Repeat the material exactly, leaving nothing out.
○ ○ ○ ○
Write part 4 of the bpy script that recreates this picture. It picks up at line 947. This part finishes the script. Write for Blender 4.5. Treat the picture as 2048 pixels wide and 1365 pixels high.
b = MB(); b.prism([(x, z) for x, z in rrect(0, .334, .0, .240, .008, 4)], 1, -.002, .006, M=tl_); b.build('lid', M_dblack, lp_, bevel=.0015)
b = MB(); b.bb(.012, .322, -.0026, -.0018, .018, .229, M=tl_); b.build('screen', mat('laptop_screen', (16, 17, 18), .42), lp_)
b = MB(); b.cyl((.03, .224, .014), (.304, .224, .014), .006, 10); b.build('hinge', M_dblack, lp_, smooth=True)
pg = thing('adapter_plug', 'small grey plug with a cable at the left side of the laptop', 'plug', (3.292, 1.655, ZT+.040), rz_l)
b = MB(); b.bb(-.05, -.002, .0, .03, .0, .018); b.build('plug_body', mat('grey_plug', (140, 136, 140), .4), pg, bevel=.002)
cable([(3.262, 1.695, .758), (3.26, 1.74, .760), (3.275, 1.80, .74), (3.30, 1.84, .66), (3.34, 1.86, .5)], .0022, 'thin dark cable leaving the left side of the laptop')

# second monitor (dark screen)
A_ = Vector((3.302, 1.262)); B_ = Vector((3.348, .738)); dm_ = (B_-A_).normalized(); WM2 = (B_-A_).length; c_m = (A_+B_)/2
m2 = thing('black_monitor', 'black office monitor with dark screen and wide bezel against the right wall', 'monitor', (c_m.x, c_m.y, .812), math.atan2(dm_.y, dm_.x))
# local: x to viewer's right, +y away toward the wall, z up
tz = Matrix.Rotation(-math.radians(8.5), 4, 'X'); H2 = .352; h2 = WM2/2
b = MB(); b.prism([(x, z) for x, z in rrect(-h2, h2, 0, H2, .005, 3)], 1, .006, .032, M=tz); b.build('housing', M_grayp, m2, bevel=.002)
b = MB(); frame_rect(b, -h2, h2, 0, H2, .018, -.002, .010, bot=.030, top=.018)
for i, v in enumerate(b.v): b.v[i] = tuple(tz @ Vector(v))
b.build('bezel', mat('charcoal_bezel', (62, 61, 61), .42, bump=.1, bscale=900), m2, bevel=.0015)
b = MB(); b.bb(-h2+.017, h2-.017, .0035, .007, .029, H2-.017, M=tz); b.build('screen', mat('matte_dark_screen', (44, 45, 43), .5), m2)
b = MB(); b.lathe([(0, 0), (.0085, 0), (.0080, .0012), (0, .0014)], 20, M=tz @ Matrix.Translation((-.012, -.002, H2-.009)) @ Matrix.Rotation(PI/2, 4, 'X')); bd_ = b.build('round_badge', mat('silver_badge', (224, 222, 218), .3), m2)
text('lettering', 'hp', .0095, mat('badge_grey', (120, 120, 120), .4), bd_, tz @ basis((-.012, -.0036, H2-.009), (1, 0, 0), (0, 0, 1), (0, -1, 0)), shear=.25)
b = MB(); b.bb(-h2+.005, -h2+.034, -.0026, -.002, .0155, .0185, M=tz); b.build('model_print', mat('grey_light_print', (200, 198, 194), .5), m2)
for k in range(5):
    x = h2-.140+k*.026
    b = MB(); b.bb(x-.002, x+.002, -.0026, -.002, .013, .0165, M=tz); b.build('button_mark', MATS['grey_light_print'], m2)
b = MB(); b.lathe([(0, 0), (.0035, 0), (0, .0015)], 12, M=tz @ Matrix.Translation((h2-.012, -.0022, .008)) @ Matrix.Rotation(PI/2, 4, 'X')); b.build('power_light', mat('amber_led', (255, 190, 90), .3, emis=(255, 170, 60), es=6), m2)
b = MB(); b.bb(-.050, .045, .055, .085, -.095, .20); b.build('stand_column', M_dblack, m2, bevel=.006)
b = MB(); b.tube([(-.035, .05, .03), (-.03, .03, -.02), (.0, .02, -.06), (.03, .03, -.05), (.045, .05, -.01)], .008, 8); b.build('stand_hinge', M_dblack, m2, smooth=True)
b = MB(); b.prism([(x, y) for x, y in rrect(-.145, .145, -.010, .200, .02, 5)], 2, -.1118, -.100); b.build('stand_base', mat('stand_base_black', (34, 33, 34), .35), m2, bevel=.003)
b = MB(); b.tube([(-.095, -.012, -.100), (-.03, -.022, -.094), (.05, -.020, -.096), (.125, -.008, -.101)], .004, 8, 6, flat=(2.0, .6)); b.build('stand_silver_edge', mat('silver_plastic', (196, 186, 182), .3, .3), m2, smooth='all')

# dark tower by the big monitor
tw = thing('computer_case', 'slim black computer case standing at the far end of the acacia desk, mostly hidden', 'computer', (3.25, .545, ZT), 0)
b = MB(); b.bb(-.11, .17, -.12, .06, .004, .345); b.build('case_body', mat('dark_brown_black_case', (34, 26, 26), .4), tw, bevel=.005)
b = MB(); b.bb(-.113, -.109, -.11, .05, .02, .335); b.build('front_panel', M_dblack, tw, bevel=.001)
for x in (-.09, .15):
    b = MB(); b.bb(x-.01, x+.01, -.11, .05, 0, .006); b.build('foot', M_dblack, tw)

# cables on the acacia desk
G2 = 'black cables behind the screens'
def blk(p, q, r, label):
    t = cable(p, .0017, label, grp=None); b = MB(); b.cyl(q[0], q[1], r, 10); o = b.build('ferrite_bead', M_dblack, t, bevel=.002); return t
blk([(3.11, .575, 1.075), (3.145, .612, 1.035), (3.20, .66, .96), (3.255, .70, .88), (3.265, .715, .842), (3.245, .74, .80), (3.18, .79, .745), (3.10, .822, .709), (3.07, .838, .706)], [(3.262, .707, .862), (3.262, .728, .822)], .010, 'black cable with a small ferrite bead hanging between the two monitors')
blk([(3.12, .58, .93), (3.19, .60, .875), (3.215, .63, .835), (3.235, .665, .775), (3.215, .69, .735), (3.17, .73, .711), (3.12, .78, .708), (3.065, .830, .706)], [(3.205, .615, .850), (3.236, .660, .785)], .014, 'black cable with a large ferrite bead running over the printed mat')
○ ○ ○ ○
■ **Result below**:
Write part 4 of the bpy script that recreates this picture. It picks up at line 947. This part finishes the script. Write for Blender 4.5. Treat the picture as 2048 pixels wide and 1365 pixels high.
b = MB(); b.prism([(x, z) for x, z in rrect(0, .334, .0, .240, .008, 4)], 1, -.002, .006, M=tl_); b.build('lid', M_dblack, lp_, bevel=.0015)
b = MB(); b.bb(.012, .322, -.0026, -.0018, .018, .229, M=tl_); b.build('screen', mat('laptop_screen', (16, 17, 18), .42), lp_)
b = MB(); b.cyl((.03, .224, .014), (.304, .224, .014), .006, 10); b.build('hinge', M_dblack, lp_, smooth=True)
pg = thing('adapter_plug', 'small grey plug with a cable at the left side of the laptop', 'plug', (3.292, 1.655, ZT+.040), rz_l)
b = MB(); b.bb(-.05, -.002, .0, .03, .0, .018); b.build('plug_body', mat('grey_plug', (140, 136, 140), .4), pg, bevel=.002)
cable([(3.262, 1.695, .758), (3.26, 1.74, .760), (3.275, 1.80, .74), (3.30, 1.84, .66), (3.34, 1.86, .5)], .0022, 'thin dark cable leaving the left side of the laptop')

# second monitor (dark screen)
A_ = Vector((3.302, 1.262)); B_ = Vector((3.348, .738)); dm_ = (B_-A_).normalized(); WM2 = (B_-A_).length; c_m = (A_+B_)/2
m2 = thing('black_monitor', 'black office monitor with dark screen and wide bezel against the right wall', 'monitor', (c_m.x, c_m.y, .812), math.atan2(dm_.y, dm_.x))
# local: x to viewer's right, +y away toward the wall, z up
tz = Matrix.Rotation(-math.radians(8.5), 4, 'X'); H2 = .352; h2 = WM2/2
b = MB(); b.prism([(x, z) for x, z in rrect(-h2, h2, 0, H2, .005, 3)], 1, .006, .032, M=tz); b.build('housing', M_grayp, m2, bevel=.002)
b = MB(); frame_rect(b, -h2, h2, 0, H2, .018, -.002, .010, bot=.030, top=.018)
for i, v in enumerate(b.v): b.v[i] = tuple(tz @ Vector(v))
b.build('bezel', mat('charcoal_bezel', (62, 61, 61), .42, bump=.1, bscale=900), m2, bevel=.0015)
b = MB(); b.bb(-h2+.017, h2-.017, .0035, .007, .029, H2-.017, M=tz); b.build('screen', mat('matte_dark_screen', (44, 45, 43), .5), m2)
b = MB(); b.lathe([(0, 0), (.0085, 0), (.0080, .0012), (0, .0014)], 20, M=tz @ Matrix.Translation((-.012, -.002, H2-.009)) @ Matrix.Rotation(PI/2, 4, 'X')); bd_ = b.build('round_badge', mat('silver_badge', (224, 222, 218), .3), m2)
text('lettering', 'hp', .0095, mat('badge_grey', (120, 120, 120), .4), bd_, tz @ basis((-.012, -.0036, H2-.009), (1, 0, 0), (0, 0, 1), (0, -1, 0)), shear=.25)
b = MB(); b.bb(-h2+.005, -h2+.034, -.0026, -.002, .0155, .0185, M=tz); b.build('model_print', mat('grey_light_print', (200, 198, 194), .5), m2)
for k in range(5):
    x = h2-.140+k*.026
    b = MB(); b.bb(x-.002, x+.002, -.0026, -.002, .013, .0165, M=tz); b.build('button_mark', MATS['grey_light_print'], m2)
b = MB(); b.lathe([(0, 0), (.0035, 0), (0, .0015)], 12, M=tz @ Matrix.Translation((h2-.012, -.0022, .008)) @ Matrix.Rotation(PI/2, 4, 'X')); b.build('power_light', mat('amber_led', (255, 190, 90), .3, emis=(255, 170, 60), es=6), m2)
b = MB(); b.bb(-.050, .045, .055, .085, -.095, .20); b.build('stand_column', M_dblack, m2, bevel=.006)
b = MB(); b.tube([(-.035, .05, .03), (-.03, .03, -.02), (.0, .02, -.06), (.03, .03, -.05), (.045, .05, -.01)], .008, 8); b.build('stand_hinge', M_dblack, m2, smooth=True)
b = MB(); b.prism([(x, y) for x, y in rrect(-.145, .145, -.010, .200, .02, 5)], 2, -.1118, -.100); b.build('stand_base', mat('stand_base_black', (34, 33, 34), .35), m2, bevel=.003)
b = MB(); b.tube([(-.095, -.012, -.100), (-.03, -.022, -.094), (.05, -.020, -.096), (.125, -.008, -.101)], .004, 8, 6, flat=(2.0, .6)); b.build('stand_silver_edge', mat('silver_plastic', (196, 186, 182), .3, .3), m2, smooth='all')

# dark tower by the big monitor
tw = thing('computer_case', 'slim black computer case standing at the far end of the acacia desk, mostly hidden', 'computer', (3.25, .545, ZT), 0)
b = MB(); b.bb(-.11, .17, -.12, .06, .004, .345); b.build('case_body', mat('dark_brown_black_case', (34, 26, 26), .4), tw, bevel=.005)
b = MB(); b.bb(-.113, -.109, -.11, .05, .02, .335); b.build('front_panel', M_dblack, tw, bevel=.001)
for x in (-.09, .15):
    b = MB(); b.bb(x-.01, x+.01, -.11, .05, 0, .006); b.build('foot', M_dblack, tw)

# cables on the acacia desk
G2 = 'black cables behind the screens'
def blk(p, q, r, label):
    t = cable(p, .0017, label, grp=None); b = MB(); b.cyl(q[0], q[1], r, 10); o = b.build('ferrite_bead', M_dblack, t, bevel=.002); return t
blk([(3.11, .575, 1.075), (3.145, .612, 1.035), (3.20, .66, .96), (3.255, .70, .88), (3.265, .715, .842), (3.245, .74, .80), (3.18, .79, .745), (3.10, .822, .709), (3.07, .838, .706)], [(3.262, .707, .862), (3.262, .728, .822)], .010, 'black cable with a small ferrite bead hanging between the two monitors')
blk([(3.12, .58, .93), (3.19, .60, .875), (3.215, .63, .835), (3.235, .665, .775), (3.215, .69, .735), (3.17, .73, .711), (3.12, .78, .708), (3.065, .830, .706)], [(3.205, .615, .850), (3.236, .660, .785)], .014, 'black cable with a large ferrite bead running over the printed mat')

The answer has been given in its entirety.